There’s always something to howl about.

The scarcity shortage: Seth Godin on the Age of Abundance

I’ve written before about the practical consequences of the Age of Abundance. Here’s Seth Godin on the same subject:

So how do you deal with the shortage of scarcity?

Well, the worst strategy is whining–about copyright laws and fair trade and how hard you’ve worked to get to where you are. Whining is rarely a successful response to anything. Instead, start by acknowledging that most of the profit from your business is going to disappear soon. Unless you have a significant cost advantage (like Amazon’s or Wal-Mart’s), someone with nothing to lose is going to be able to offer a similar product for less money.

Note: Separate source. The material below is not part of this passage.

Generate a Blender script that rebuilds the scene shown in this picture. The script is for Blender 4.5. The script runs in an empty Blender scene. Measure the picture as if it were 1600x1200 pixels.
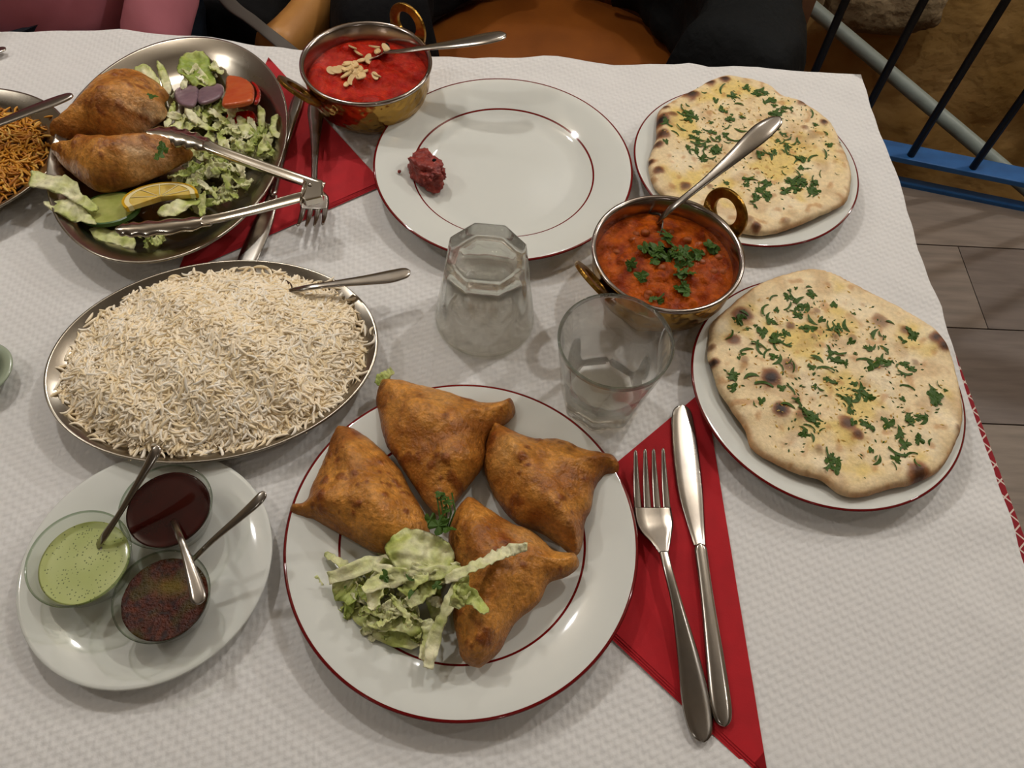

So what’s scarce now? Respect. Honesty. Good judgment. Long-term relationships that lead to trust. None of these things guarantee loyalty in the face of cut-rate competition, though. So to that list I’ll add this: an insanely low-cost structure based on outsourcing everything except your company’s insight into what your customers really want to buy. If the work is boring, let someone else do it, faster and cheaper than you ever could. If your products are boring, kill them before your competition does.

Ultimately, what’s scarce is that kind of courage–which is exactly what you can bring to the market.

Read the whole thing. And this was written four years ago… If you’re not moving up in incredibly irreplaceable value, you’re moving down in infinitely fungible price.